* Short exercise: Give an exact transcription of every line, dropping the images.

* Supplied records:

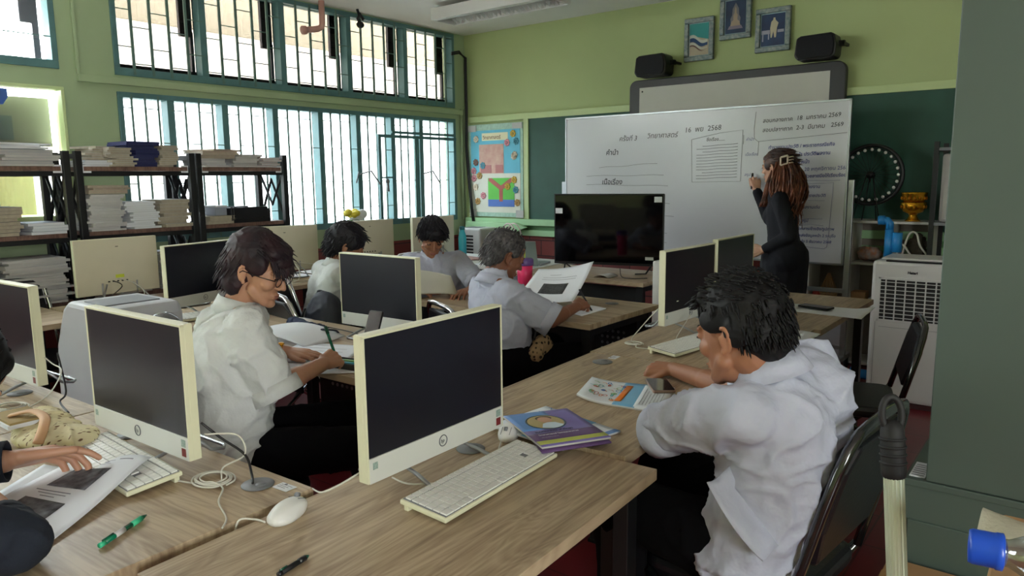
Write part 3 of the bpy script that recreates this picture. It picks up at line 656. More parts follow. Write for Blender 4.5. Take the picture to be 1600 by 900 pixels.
# ============================================================= ALL-IN-ONE COMPUTERS
def aio(label, loc, rz, group='cream all-in-one computers'):
    # screen faces +X, width along Y
    t = thing('desktop_computer', label, 'computer', loc, rz, group)
    w_, z0, z1 = .238, .042, .370
    m = MB(); n = 0
    m.b2(-.028, -.006, -w_, w_, z0, z1); obj('rear_shell', m, 'creamback', t, .004)
    m = MB(); m.b2(-.008, .004, -w_-.0015, w_+.0015, z1-.004, z1+.0015).b2(-.008, .004, -w_-.0015, -w_+.003, z0, z1).b2(-.008, .004, w_-.003, w_+.0015, z0, z1)
    m.b2(-.026, -.006, -w_-.0018, -w_+.004, z0, z1).b2(-.026, -.006, w_-.004, w_+.0018, z0, z1).b2(-.026, -.006, -w_, w_, z1-.005, z1+.002)
    obj('bezel', m, 'cream', t, .0007)
    obj('screen', MB().b2(-.006, .0015, -w_+.003, w_-.003, z0+.056, z1-.004), 'screen', t)
    c = obj('chin', MB().b2(-.007, .005, -w_+.003, w_-.003, z0-.001, z0+.056), 'chin', t, .001)
    Tm = lambda y, z: Matrix.Translation((.0056, y, z)) @ Euler((PI/2, 0, PI/2)).to_matrix().to_4x4()
    m = MB()
    ring = [(.0135*math.cos(2*PI*k/24), .0135*math.sin(2*PI*k/24), 0) for k in range(24)]
    m.tube([Tm(0, z0+.03) @ V(p) for p in ring], .0012, 6, True)
    m.text('hp', .020, Tm(-.0095, z0+.0255), .25, .0003); obj('maker_emblem', m, mat('grey_emblem', (92, 94, 100), .35, .5) if 'emb' not in M else M['emb'], c)
    obj('sticker', MB().b2(.0052, .0058, w_-.030, w_-.012, z0+.008, z0+.028), M['redst'], c)
    obj('sticker', MB().b2(.0052, .0058, w_-.030, w_-.012, z0+.032, z0+.050), M['grst'], c)
    obj('sticker', MB().b2(.0052, .0058, -w_+.012, -w_+.026, z0+.030, z0+.046), M['grst'], c)
    r = .005; H2 = .20
    m = MB(); m.tube([(-.034,-.10,.11),(-.030,-.10,.034),(.02,-.105,.024),(.085,-.115,r),(.095,-.10,r),(.095,.10,r),(.085,.115,r),(.02,.105,.024),(-.030,.10,.034),(-.034,.10,.11)], r, 8)
    m.tube([(-.033,-.075,.10),(-.09,-.12,.04),(-.115,-.13,.012),(-.15,-.13,r),(-.165,-.11,r),(-.165,.11,r),(-.15,.13,r),(-.115,.13,.012),(-.09,.12,.04),(-.033,.075,.10)], r, 8)
    obj('stand', m, 'alu', t)
    m = MB()
    for k in range(5): m.b2(-.0295, -.0278, -.05+k*.026, -.038+k*.026, z0+.07, z0+.078)
    m.b2(-.0295, -.0278, -.008, .008, z1-.05, z1-.046)
    obj('port', m, 'acdark', t)
    return t
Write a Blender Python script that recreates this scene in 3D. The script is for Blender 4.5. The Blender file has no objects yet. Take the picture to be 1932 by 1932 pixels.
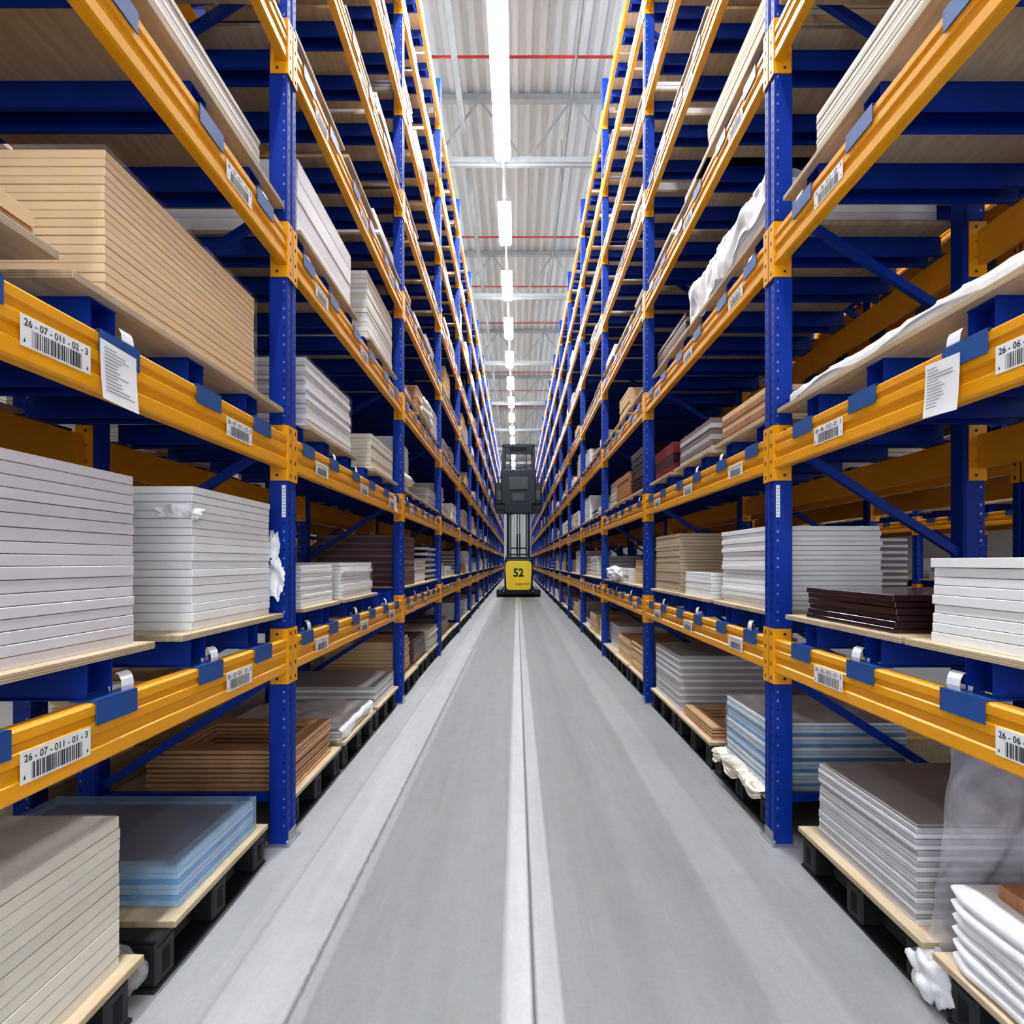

* Complete answer:
Write part 3 of the bpy script that recreates this picture. It picks up at line 656. More parts follow. Write for Blender 4.5. Take the picture to be 1600 by 900 pixels.
# ============================================================= ALL-IN-ONE COMPUTERS
def aio(label, loc, rz, group='cream all-in-one computers'):
    # screen faces +X, width along Y
    t = thing('desktop_computer', label, 'computer', loc, rz, group)
    w_, z0, z1 = .238, .042, .370
    m = MB(); n = 0
    m.b2(-.028, -.006, -w_, w_, z0, z1); obj('rear_shell', m, 'creamback', t, .004)
    m = MB(); m.b2(-.008, .004, -w_-.0015, w_+.0015, z1-.004, z1+.0015).b2(-.008, .004, -w_-.0015, -w_+.003, z0, z1).b2(-.008, .004, w_-.003, w_+.0015, z0, z1)
    m.b2(-.026, -.006, -w_-.0018, -w_+.004, z0, z1).b2(-.026, -.006, w_-.004, w_+.0018, z0, z1).b2(-.026, -.006, -w_, w_, z1-.005, z1+.002)
    obj('bezel', m, 'cream', t, .0007)
    obj('screen', MB().b2(-.006, .0015, -w_+.003, w_-.003, z0+.056, z1-.004), 'screen', t)
    c = obj('chin', MB().b2(-.007, .005, -w_+.003, w_-.003, z0-.001, z0+.056), 'chin', t, .001)
    Tm = lambda y, z: Matrix.Translation((.0056, y, z)) @ Euler((PI/2, 0, PI/2)).to_matrix().to_4x4()
    m = MB()
    ring = [(.0135*math.cos(2*PI*k/24), .0135*math.sin(2*PI*k/24), 0) for k in range(24)]
    m.tube([Tm(0, z0+.03) @ V(p) for p in ring], .0012, 6, True)
    m.text('hp', .020, Tm(-.0095, z0+.0255), .25, .0003); obj('maker_emblem', m, mat('grey_emblem', (92, 94, 100), .35, .5) if 'emb' not in M else M['emb'], c)
    obj('sticker', MB().b2(.0052, .0058, w_-.030, w_-.012, z0+.008, z0+.028), M['redst'], c)
    obj('sticker', MB().b2(.0052, .0058, w_-.030, w_-.012, z0+.032, z0+.050), M['grst'], c)
    obj('sticker', MB().b2(.0052, .0058, -w_+.012, -w_+.026, z0+.030, z0+.046), M['grst'], c)
    r = .005; H2 = .20
    m = MB(); m.tube([(-.034,-.10,.11),(-.030,-.10,.034),(.02,-.105,.024),(.085,-.115,r),(.095,-.10,r),(.095,.10,r),(.085,.115,r),(.02,.105,.024),(-.030,.10,.034),(-.034,.10,.11)], r, 8)
    m.tube([(-.033,-.075,.10),(-.09,-.12,.04),(-.115,-.13,.012),(-.15,-.13,r),(-.165,-.11,r),(-.165,.11,r),(-.15,.13,r),(-.115,.13,.012),(-.09,.12,.04),(-.033,.075,.10)], r, 8)
    obj('stand', m, 'alu', t)
    m = MB()
    for k in range(5): m.b2(-.0295, -.0278, -.05+k*.026, -.038+k*.026, z0+.07, z0+.078)
    m.b2(-.0295, -.0278, -.008, .008, z1-.05, z1-.046)
    obj('port', m, 'acdark', t)
    return t
Write a Blender Python script that recreates this scene in 3D. The script is for Blender 4.5. The Blender file has no objects yet. Take the picture to be 1932 by 1932 pixels.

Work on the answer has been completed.